DVD, DS9 S3 (Facets)
It gave the actors a chance to play someone completely different, and it gave viewers the chance to find out new things about Jadzia: she isn't always the confident, calm and all-round sorted person we see on the outside. Personally I found myself a little underwhelmed with some of the acting of the hosts this time. Nana Visitor excelled as Lela, the first host of Dax, portraying an old woman, squinting and hunched, her clipped, but friendly tones wise and reassuringly old. Seeing Leeta from the perspective of just this season I would agree that her appearance is rather unexpected and shoehorned in. It is a surprising deficiency that in all the recurring characters developed up to the third season there are so few females. Kasidy had only been in one story, and Kai Winn was the last person Dax would turn to for assistance ("You want to use my body for some sacrilegious ritual? Blasphemy!"), so Leeta was hurriedly drafted, not even having been given a name on screen in her previous episode. It's still good to see more of her from the perspective of hindsight.
O'Brien as Tobin was okay, but both he and Bashir (as Torias) didn't have meaningful scenes in which Jadzia learns something from or about them, yet there wasn't enough lightness to provide enough fun either so their depictions seem a little shallow and the accents and mannerisms are only so-so. Quark was very good as the female Audrid - we get to see Quark speak in a gentle, motherly way about children and nurturing! For me Joran, hosted by Sisko, is the standout performance, even above Odo/Curzon. Brooks plays the subtle menace, the damaging psyche that attacks mentally even when it can't physically, also providing one of the great shocks when the forcefield is off and Jadzia has to beat up Sisko with those Klingon martial arts we're always hearing about! The episode could well have been about Joran were it not for the fact that 'Equilibrium' had already made a sterling effort in that direction.
Meeting Curzon, like Jennifer Sisko, was one of those people you never expected to be presented with. It isn't quite Curzon, these are after all, only memories, there's no necromancy going on to resurrect dead people and it's all within the traditional confines of Trek, with it's sci-fi, but not quite unexplainable situations. What could be more sci-fi than the episode starting with someone asking her friends to borrow their bodies for a while! Dax lays to rest her own internal doubts as to her worthiness for joining, and it's a shame there wasn't much more to be done on her internal problems after this - she'd dealt with Joran, and now Curzon, the other hosts were all pretty decent and ordinary. Dax has often been one of the lesser used characters in these first three seasons possibly because she's difficult to explore simply. Her emphasis would move toward action in future.

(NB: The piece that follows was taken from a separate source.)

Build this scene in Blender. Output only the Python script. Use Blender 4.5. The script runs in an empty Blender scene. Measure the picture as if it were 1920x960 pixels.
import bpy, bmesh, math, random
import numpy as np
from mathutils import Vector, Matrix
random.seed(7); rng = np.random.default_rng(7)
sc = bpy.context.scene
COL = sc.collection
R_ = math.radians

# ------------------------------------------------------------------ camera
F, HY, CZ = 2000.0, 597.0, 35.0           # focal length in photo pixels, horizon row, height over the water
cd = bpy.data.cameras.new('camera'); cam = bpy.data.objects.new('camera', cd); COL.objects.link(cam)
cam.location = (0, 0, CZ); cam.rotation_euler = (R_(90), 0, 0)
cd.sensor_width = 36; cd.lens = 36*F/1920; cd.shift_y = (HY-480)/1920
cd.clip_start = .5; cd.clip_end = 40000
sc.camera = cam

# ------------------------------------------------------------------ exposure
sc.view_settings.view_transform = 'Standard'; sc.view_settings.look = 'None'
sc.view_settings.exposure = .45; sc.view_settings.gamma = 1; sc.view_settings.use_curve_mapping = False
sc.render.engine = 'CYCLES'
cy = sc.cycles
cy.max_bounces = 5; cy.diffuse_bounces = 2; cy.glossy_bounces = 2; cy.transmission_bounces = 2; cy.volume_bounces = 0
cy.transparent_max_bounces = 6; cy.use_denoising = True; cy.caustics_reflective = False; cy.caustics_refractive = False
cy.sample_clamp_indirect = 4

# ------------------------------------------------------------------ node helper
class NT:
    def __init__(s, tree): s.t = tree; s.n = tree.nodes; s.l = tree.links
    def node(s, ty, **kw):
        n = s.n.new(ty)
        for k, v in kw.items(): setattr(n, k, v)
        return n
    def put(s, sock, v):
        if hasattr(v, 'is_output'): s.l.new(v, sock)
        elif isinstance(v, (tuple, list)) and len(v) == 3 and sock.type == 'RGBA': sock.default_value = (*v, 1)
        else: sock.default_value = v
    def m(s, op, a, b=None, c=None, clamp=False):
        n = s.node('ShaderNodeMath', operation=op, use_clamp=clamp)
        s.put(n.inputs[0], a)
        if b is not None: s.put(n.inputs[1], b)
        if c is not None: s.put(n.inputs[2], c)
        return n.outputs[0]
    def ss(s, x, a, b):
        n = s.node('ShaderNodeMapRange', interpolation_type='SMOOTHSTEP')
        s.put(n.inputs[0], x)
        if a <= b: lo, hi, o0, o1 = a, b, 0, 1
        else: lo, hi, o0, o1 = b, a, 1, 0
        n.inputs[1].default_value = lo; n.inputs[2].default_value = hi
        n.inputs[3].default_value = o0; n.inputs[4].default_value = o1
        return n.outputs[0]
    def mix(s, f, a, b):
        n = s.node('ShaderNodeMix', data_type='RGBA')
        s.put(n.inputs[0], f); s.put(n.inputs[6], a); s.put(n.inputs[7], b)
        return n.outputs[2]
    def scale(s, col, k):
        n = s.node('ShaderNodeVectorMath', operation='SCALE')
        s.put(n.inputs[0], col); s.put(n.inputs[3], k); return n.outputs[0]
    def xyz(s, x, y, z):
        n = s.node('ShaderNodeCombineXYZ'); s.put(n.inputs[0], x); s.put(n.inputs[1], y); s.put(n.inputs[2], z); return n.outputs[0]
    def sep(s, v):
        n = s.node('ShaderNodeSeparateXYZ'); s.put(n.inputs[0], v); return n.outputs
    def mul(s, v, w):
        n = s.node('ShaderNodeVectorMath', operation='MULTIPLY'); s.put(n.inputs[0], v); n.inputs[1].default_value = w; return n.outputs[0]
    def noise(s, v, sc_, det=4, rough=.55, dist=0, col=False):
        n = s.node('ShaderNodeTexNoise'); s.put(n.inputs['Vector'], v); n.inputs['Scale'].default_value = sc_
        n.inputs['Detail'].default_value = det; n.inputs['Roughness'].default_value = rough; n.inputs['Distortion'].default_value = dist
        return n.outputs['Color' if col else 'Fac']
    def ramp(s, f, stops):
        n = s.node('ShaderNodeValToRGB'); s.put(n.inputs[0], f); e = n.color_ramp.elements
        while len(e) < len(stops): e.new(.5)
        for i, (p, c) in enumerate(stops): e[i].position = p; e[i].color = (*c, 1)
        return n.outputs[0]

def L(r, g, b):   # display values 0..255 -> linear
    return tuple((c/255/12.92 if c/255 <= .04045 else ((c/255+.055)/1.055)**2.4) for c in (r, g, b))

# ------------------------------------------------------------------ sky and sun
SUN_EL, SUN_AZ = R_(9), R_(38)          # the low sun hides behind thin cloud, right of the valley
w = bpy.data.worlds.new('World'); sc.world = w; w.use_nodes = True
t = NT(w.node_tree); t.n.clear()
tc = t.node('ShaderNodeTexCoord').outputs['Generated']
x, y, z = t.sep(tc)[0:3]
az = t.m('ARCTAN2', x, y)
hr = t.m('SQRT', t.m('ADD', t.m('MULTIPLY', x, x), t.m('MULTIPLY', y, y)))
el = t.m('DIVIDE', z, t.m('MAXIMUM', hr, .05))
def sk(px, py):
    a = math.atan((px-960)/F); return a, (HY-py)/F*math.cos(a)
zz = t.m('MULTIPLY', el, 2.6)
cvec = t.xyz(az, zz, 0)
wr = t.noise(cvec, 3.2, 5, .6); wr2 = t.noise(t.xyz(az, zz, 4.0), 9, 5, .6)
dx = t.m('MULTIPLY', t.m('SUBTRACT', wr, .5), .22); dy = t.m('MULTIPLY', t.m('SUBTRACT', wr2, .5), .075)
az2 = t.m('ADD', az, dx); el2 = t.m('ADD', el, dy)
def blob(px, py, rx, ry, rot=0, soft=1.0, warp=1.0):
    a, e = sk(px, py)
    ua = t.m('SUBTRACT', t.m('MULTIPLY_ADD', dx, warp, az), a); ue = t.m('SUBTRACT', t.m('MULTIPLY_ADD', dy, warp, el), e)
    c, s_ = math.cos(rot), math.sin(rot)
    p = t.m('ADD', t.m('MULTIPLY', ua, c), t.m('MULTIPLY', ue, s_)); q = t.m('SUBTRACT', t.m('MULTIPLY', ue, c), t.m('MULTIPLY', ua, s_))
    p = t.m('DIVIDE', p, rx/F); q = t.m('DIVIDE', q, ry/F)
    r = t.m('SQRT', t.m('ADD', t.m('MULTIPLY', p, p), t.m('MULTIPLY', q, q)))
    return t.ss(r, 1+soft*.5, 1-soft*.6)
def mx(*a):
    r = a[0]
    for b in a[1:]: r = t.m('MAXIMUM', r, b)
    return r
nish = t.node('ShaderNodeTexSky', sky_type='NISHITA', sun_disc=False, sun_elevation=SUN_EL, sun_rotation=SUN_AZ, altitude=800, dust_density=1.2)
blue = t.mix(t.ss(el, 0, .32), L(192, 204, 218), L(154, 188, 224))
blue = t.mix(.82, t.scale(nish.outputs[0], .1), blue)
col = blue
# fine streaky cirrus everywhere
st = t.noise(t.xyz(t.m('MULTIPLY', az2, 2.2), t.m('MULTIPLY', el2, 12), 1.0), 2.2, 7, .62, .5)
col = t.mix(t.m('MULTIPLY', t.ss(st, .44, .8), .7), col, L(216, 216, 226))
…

Another character with an assured future was Nog, who gets to wear the uniform for the first time, though it's only one made to order for Rom by Garak. His entry into Starfleet Academy is inspiring because of who and what he was. The question of what happens if you shut down a holoprogram while sitting down is answered (you fall down), Nog's training program reminds me of Tom Paris teaching Kes in 'Voyager', and Rom shows the same fierce protection over his son as he did towards keeping the family together in 'Family Business'.
The memories seemed to have the power to take over the host. When Quark wants to speak, Audrid notifies Dax and then lets him talk. When Joran is in Sisko he takes over until Dax knocks some sense into him, and Curzon claims that Odo is as happy with the joining as he, and that they both don't wish to separate. How much input Odo had in the decision is unclear, though he apologises to Dax at the end so he must have some guilt over it. Curzon was an overwhelming personality, but Odo is so concerned with justice that it seems a stretch to accept he wanted to stay like that ('stretch' brings up another point - why didn't Curzon try out his new-found powers more?). It led to a lovely closing scene in which Dax and Odo share common ground now that she retains the memory of Curzon's shapeshifting.